**Directions**
Will you quote all of the entries, word for word?

↓

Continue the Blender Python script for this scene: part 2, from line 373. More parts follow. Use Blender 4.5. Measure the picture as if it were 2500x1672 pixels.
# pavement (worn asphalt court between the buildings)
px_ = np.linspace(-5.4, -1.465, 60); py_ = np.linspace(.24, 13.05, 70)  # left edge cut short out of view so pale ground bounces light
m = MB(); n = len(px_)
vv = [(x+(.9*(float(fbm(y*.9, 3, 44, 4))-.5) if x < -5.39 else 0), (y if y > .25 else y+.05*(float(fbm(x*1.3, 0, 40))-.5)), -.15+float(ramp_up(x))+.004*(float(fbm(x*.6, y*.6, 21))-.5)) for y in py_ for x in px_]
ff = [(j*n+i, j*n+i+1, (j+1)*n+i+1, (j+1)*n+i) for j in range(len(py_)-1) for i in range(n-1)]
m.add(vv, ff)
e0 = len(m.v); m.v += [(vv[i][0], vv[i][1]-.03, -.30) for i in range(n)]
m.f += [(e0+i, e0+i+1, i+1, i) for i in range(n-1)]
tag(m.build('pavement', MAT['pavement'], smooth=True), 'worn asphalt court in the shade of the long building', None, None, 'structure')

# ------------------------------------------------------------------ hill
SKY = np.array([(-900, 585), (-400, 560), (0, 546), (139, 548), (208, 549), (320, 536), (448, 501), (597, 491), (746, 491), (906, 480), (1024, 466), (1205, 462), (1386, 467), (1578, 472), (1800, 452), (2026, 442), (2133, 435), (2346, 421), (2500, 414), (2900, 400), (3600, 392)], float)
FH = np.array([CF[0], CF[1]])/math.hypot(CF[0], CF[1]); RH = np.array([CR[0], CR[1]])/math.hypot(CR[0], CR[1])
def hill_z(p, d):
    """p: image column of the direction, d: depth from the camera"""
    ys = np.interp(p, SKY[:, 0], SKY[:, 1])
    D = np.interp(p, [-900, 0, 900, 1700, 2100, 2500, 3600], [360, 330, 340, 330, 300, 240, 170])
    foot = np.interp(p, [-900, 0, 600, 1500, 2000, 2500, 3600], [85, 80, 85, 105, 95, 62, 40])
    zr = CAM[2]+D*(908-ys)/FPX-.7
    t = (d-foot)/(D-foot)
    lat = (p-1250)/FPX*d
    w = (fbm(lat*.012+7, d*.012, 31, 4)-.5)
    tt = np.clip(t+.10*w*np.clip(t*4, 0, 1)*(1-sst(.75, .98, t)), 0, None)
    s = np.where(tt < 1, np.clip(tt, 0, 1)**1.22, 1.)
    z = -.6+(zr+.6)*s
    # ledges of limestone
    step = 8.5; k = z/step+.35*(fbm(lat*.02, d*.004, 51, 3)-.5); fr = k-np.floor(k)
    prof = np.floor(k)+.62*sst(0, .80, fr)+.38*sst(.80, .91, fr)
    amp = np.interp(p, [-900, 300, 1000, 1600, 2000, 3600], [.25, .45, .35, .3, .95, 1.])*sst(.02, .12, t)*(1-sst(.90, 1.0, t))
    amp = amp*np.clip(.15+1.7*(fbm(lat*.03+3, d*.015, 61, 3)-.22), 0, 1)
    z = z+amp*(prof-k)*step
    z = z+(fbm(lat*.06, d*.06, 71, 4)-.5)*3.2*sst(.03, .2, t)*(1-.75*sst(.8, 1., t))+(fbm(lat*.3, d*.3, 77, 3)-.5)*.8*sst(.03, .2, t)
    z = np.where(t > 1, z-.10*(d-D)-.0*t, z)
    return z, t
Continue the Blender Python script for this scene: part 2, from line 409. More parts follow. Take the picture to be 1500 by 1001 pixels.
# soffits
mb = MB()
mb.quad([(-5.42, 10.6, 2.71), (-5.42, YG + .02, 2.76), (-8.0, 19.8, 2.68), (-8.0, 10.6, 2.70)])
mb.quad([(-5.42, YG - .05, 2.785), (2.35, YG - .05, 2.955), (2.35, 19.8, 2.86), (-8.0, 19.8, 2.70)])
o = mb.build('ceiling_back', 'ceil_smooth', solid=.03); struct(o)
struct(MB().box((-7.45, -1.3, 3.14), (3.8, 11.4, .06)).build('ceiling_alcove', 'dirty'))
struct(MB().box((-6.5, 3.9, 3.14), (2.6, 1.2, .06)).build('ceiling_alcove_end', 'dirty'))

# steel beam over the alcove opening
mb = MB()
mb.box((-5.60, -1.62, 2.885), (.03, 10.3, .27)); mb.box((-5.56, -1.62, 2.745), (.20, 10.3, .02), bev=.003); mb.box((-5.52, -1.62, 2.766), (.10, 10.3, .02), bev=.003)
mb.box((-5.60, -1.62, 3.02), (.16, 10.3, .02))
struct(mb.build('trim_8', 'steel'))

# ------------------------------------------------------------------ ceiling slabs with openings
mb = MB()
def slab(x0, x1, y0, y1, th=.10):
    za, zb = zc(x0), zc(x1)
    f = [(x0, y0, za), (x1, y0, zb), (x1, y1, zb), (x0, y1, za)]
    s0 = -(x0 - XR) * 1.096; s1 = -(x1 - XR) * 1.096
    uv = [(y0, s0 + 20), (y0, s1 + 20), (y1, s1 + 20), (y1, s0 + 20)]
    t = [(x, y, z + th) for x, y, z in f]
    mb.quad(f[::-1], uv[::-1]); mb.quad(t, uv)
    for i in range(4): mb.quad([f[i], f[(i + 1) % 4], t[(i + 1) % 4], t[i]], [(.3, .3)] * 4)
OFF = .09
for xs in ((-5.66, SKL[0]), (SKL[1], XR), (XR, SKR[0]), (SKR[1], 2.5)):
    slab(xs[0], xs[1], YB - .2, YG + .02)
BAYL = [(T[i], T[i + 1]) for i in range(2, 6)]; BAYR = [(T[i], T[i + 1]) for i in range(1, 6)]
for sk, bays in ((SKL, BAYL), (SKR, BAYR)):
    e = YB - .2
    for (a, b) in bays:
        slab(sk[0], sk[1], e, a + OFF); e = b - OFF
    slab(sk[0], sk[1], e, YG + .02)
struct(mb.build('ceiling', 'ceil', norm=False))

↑

**Finished task**
Continue the Blender Python script for this scene: part 2, from line 373. More parts follow. Use Blender 4.5. Measure the picture as if it were 2500x1672 pixels.
# pavement (worn asphalt court between the buildings)
px_ = np.linspace(-5.4, -1.465, 60); py_ = np.linspace(.24, 13.05, 70)  # left edge cut short out of view so pale ground bounces light
m = MB(); n = len(px_)
vv = [(x+(.9*(float(fbm(y*.9, 3, 44, 4))-.5) if x < -5.39 else 0), (y if y > .25 else y+.05*(float(fbm(x*1.3, 0, 40))-.5)), -.15+float(ramp_up(x))+.004*(float(fbm(x*.6, y*.6, 21))-.5)) for y in py_ for x in px_]
ff = [(j*n+i, j*n+i+1, (j+1)*n+i+1, (j+1)*n+i) for j in range(len(py_)-1) for i in range(n-1)]
m.add(vv, ff)
e0 = len(m.v); m.v += [(vv[i][0], vv[i][1]-.03, -.30) for i in range(n)]
m.f += [(e0+i, e0+i+1, i+1, i) for i in range(n-1)]
tag(m.build('pavement', MAT['pavement'], smooth=True), 'worn asphalt court in the shade of the long building', None, None, 'structure')

# ------------------------------------------------------------------ hill
SKY = np.array([(-900, 585), (-400, 560), (0, 546), (139, 548), (208, 549), (320, 536), (448, 501), (597, 491), (746, 491), (906, 480), (1024, 466), (1205, 462), (1386, 467), (1578, 472), (1800, 452), (2026, 442), (2133, 435), (2346, 421), (2500, 414), (2900, 400), (3600, 392)], float)
FH = np.array([CF[0], CF[1]])/math.hypot(CF[0], CF[1]); RH = np.array([CR[0], CR[1]])/math.hypot(CR[0], CR[1])
def hill_z(p, d):
    """p: image column of the direction, d: depth from the camera"""
    ys = np.interp(p, SKY[:, 0], SKY[:, 1])
    D = np.interp(p, [-900, 0, 900, 1700, 2100, 2500, 3600], [360, 330, 340, 330, 300, 240, 170])
    foot = np.interp(p, [-900, 0, 600, 1500, 2000, 2500, 3600], [85, 80, 85, 105, 95, 62, 40])
    zr = CAM[2]+D*(908-ys)/FPX-.7
    t = (d-foot)/(D-foot)
    lat = (p-1250)/FPX*d
    w = (fbm(lat*.012+7, d*.012, 31, 4)-.5)
    tt = np.clip(t+.10*w*np.clip(t*4, 0, 1)*(1-sst(.75, .98, t)), 0, None)
    s = np.where(tt < 1, np.clip(tt, 0, 1)**1.22, 1.)
    z = -.6+(zr+.6)*s
    # ledges of limestone
    step = 8.5; k = z/step+.35*(fbm(lat*.02, d*.004, 51, 3)-.5); fr = k-np.floor(k)
    prof = np.floor(k)+.62*sst(0, .80, fr)+.38*sst(.80, .91, fr)
    amp = np.interp(p, [-900, 300, 1000, 1600, 2000, 3600], [.25, .45, .35, .3, .95, 1.])*sst(.02, .12, t)*(1-sst(.90, 1.0, t))
    amp = amp*np.clip(.15+1.7*(fbm(lat*.03+3, d*.015, 61, 3)-.22), 0, 1)
    z = z+amp*(prof-k)*step
    z = z+(fbm(lat*.06, d*.06, 71, 4)-.5)*3.2*sst(.03, .2, t)*(1-.75*sst(.8, 1., t))+(fbm(lat*.3, d*.3, 77, 3)-.5)*.8*sst(.03, .2, t)
    z = np.where(t > 1, z-.10*(d-D)-.0*t, z)
    return z, t
Continue the Blender Python script for this scene: part 2, from line 409. More parts follow. Take the picture to be 1500 by 1001 pixels.
# soffits
mb = MB()
mb.quad([(-5.42, 10.6, 2.71), (-5.42, YG + .02, 2.76), (-8.0, 19.8, 2.68), (-8.0, 10.6, 2.70)])
mb.quad([(-5.42, YG - .05, 2.785), (2.35, YG - .05, 2.955), (2.35, 19.8, 2.86), (-8.0, 19.8, 2.70)])
o = mb.build('ceiling_back', 'ceil_smooth', solid=.03); struct(o)
struct(MB().box((-7.45, -1.3, 3.14), (3.8, 11.4, .06)).build('ceiling_alcove', 'dirty'))
struct(MB().box((-6.5, 3.9, 3.14), (2.6, 1.2, .06)).build('ceiling_alcove_end', 'dirty'))

# steel beam over the alcove opening
mb = MB()
mb.box((-5.60, -1.62, 2.885), (.03, 10.3, .27)); mb.box((-5.56, -1.62, 2.745), (.20, 10.3, .02), bev=.003); mb.box((-5.52, -1.62, 2.766), (.10, 10.3, .02), bev=.003)
mb.box((-5.60, -1.62, 3.02), (.16, 10.3, .02))
struct(mb.build('trim_8', 'steel'))

# ------------------------------------------------------------------ ceiling slabs with openings
mb = MB()
def slab(x0, x1, y0, y1, th=.10):
    za, zb = zc(x0), zc(x1)
    f = [(x0, y0, za), (x1, y0, zb), (x1, y1, zb), (x0, y1, za)]
    s0 = -(x0 - XR) * 1.096; s1 = -(x1 - XR) * 1.096
    uv = [(y0, s0 + 20), (y0, s1 + 20), (y1, s1 + 20), (y1, s0 + 20)]
    t = [(x, y, z + th) for x, y, z in f]
    mb.quad(f[::-1], uv[::-1]); mb.quad(t, uv)
    for i in range(4): mb.quad([f[i], f[(i + 1) % 4], t[(i + 1) % 4], t[i]], [(.3, .3)] * 4)
OFF = .09
for xs in ((-5.66, SKL[0]), (SKL[1], XR), (XR, SKR[0]), (SKR[1], 2.5)):
    slab(xs[0], xs[1], YB - .2, YG + .02)
BAYL = [(T[i], T[i + 1]) for i in range(2, 6)]; BAYR = [(T[i], T[i + 1]) for i in range(1, 6)]
for sk, bays in ((SKL, BAYL), (SKR, BAYR)):
    e = YB - .2
    for (a, b) in bays:
        slab(sk[0], sk[1], e, a + OFF); e = b - OFF
    slab(sk[0], sk[1], e, YG + .02)
struct(mb.build('ceiling', 'ceil', norm=False))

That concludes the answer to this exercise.